__Data for processing__:
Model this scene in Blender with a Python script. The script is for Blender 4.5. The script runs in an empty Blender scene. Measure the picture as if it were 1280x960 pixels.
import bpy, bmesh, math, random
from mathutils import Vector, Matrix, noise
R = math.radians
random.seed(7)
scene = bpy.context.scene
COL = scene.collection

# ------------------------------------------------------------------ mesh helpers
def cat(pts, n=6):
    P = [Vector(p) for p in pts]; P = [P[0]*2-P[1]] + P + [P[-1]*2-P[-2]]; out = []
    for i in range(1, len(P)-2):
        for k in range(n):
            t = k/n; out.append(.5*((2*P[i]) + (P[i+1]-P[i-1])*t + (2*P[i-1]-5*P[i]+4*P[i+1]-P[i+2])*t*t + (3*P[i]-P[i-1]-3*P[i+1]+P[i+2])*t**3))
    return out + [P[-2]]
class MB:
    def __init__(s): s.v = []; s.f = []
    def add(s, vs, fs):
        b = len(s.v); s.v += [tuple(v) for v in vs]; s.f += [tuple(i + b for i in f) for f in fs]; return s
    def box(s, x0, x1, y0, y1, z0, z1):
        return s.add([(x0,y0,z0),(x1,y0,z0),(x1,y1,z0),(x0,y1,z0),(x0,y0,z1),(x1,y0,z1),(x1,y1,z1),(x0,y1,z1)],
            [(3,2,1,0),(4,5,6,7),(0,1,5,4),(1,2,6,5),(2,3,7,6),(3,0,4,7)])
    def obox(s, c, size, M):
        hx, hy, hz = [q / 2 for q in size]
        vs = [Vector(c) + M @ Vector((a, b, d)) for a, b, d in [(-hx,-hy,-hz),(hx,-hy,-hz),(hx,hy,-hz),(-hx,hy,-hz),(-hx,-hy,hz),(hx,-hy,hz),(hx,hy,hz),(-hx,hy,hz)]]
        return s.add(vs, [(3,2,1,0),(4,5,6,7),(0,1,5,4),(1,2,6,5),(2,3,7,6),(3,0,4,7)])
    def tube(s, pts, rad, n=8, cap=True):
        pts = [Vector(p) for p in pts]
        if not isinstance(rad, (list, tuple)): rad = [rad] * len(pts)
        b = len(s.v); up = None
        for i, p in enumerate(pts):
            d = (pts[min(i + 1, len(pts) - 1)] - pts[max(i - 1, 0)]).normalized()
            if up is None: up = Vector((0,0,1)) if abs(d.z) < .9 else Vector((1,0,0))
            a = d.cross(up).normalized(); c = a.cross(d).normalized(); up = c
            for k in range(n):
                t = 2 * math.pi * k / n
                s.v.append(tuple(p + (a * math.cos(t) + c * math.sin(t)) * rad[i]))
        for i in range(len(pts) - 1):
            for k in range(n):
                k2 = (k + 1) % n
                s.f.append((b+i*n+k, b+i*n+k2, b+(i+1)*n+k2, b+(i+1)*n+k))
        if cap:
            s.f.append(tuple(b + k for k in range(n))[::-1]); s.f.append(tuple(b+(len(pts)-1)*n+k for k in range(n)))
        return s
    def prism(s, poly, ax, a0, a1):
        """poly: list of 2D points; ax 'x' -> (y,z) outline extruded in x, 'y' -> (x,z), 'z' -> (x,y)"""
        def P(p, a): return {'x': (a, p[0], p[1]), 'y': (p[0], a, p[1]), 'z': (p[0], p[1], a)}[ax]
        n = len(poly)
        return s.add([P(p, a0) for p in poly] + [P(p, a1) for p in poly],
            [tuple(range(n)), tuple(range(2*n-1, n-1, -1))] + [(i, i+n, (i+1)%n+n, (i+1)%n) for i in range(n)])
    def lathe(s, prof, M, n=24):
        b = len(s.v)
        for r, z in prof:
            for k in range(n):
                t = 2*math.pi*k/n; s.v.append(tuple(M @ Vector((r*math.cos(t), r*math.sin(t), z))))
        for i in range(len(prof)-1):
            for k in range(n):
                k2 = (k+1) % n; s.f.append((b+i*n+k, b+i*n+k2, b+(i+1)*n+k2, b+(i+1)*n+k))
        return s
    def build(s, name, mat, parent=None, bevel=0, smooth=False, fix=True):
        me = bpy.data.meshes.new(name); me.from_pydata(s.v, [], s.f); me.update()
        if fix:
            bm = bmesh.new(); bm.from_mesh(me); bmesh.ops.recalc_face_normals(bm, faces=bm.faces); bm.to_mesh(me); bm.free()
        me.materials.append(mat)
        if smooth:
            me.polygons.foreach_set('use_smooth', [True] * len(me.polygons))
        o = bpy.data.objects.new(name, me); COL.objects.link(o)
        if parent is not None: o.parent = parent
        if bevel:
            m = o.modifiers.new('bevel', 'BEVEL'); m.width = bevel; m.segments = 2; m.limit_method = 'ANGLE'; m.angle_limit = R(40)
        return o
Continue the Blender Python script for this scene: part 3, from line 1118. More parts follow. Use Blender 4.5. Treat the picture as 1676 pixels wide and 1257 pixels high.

__Request__:
In this exercise, repeat all entries exactly.

__Reply__:
Model this scene in Blender with a Python script. The script is for Blender 4.5. The script runs in an empty Blender scene. Measure the picture as if it were 1280x960 pixels.
import bpy, bmesh, math, random
from mathutils import Vector, Matrix, noise
R = math.radians
random.seed(7)
scene = bpy.context.scene
COL = scene.collection

# ------------------------------------------------------------------ mesh helpers
def cat(pts, n=6):
    P = [Vector(p) for p in pts]; P = [P[0]*2-P[1]] + P + [P[-1]*2-P[-2]]; out = []
    for i in range(1, len(P)-2):
        for k in range(n):
            t = k/n; out.append(.5*((2*P[i]) + (P[i+1]-P[i-1])*t + (2*P[i-1]-5*P[i]+4*P[i+1]-P[i+2])*t*t + (3*P[i]-P[i-1]-3*P[i+1]+P[i+2])*t**3))
    return out + [P[-2]]
class MB:
    def __init__(s): s.v = []; s.f = []
    def add(s, vs, fs):
        b = len(s.v); s.v += [tuple(v) for v in vs]; s.f += [tuple(i + b for i in f) for f in fs]; return s
    def box(s, x0, x1, y0, y1, z0, z1):
        return s.add([(x0,y0,z0),(x1,y0,z0),(x1,y1,z0),(x0,y1,z0),(x0,y0,z1),(x1,y0,z1),(x1,y1,z1),(x0,y1,z1)],
            [(3,2,1,0),(4,5,6,7),(0,1,5,4),(1,2,6,5),(2,3,7,6),(3,0,4,7)])
    def obox(s, c, size, M):
        hx, hy, hz = [q / 2 for q in size]
        vs = [Vector(c) + M @ Vector((a, b, d)) for a, b, d in [(-hx,-hy,-hz),(hx,-hy,-hz),(hx,hy,-hz),(-hx,hy,-hz),(-hx,-hy,hz),(hx,-hy,hz),(hx,hy,hz),(-hx,hy,hz)]]
        return s.add(vs, [(3,2,1,0),(4,5,6,7),(0,1,5,4),(1,2,6,5),(2,3,7,6),(3,0,4,7)])
    def tube(s, pts, rad, n=8, cap=True):
        pts = [Vector(p) for p in pts]
        if not isinstance(rad, (list, tuple)): rad = [rad] * len(pts)
        b = len(s.v); up = None
        for i, p in enumerate(pts):
            d = (pts[min(i + 1, len(pts) - 1)] - pts[max(i - 1, 0)]).normalized()
            if up is None: up = Vector((0,0,1)) if abs(d.z) < .9 else Vector((1,0,0))
            a = d.cross(up).normalized(); c = a.cross(d).normalized(); up = c
            for k in range(n):
                t = 2 * math.pi * k / n
                s.v.append(tuple(p + (a * math.cos(t) + c * math.sin(t)) * rad[i]))
        for i in range(len(pts) - 1):
            for k in range(n):
                k2 = (k + 1) % n
                s.f.append((b+i*n+k, b+i*n+k2, b+(i+1)*n+k2, b+(i+1)*n+k))
        if cap:
            s.f.append(tuple(b + k for k in range(n))[::-1]); s.f.append(tuple(b+(len(pts)-1)*n+k for k in range(n)))
        return s
    def prism(s, poly, ax, a0, a1):
        """poly: list of 2D points; ax 'x' -> (y,z) outline extruded in x, 'y' -> (x,z), 'z' -> (x,y)"""
        def P(p, a): return {'x': (a, p[0], p[1]), 'y': (p[0], a, p[1]), 'z': (p[0], p[1], a)}[ax]
        n = len(poly)
        return s.add([P(p, a0) for p in poly] + [P(p, a1) for p in poly],
            [tuple(range(n)), tuple(range(2*n-1, n-1, -1))] + [(i, i+n, (i+1)%n+n, (i+1)%n) for i in range(n)])
    def lathe(s, prof, M, n=24):
        b = len(s.v)
        for r, z in prof:
            for k in range(n):
                t = 2*math.pi*k/n; s.v.append(tuple(M @ Vector((r*math.cos(t), r*math.sin(t), z))))
        for i in range(len(prof)-1):
            for k in range(n):
                k2 = (k+1) % n; s.f.append((b+i*n+k, b+i*n+k2, b+(i+1)*n+k2, b+(i+1)*n+k))
        return s
    def build(s, name, mat, parent=None, bevel=0, smooth=False, fix=True):
        me = bpy.data.meshes.new(name); me.from_pydata(s.v, [], s.f); me.update()
        if fix:
            bm = bmesh.new(); bm.from_mesh(me); bmesh.ops.recalc_face_normals(bm, faces=bm.faces); bm.to_mesh(me); bm.free()
        me.materials.append(mat)
        if smooth:
            me.polygons.foreach_set('use_smooth', [True] * len(me.polygons))
        o = bpy.data.objects.new(name, me); COL.objects.link(o)
        if parent is not None: o.parent = parent
        if bevel:
            m = o.modifiers.new('bevel', 'BEVEL'); m.width = bevel; m.segments = 2; m.limit_method = 'ANGLE'; m.angle_limit = R(40)
        return o
Continue the Blender Python script for this scene: part 3, from line 1118. More parts follow. Use Blender 4.5. Treat the picture as 1676 pixels wide and 1257 pixels high.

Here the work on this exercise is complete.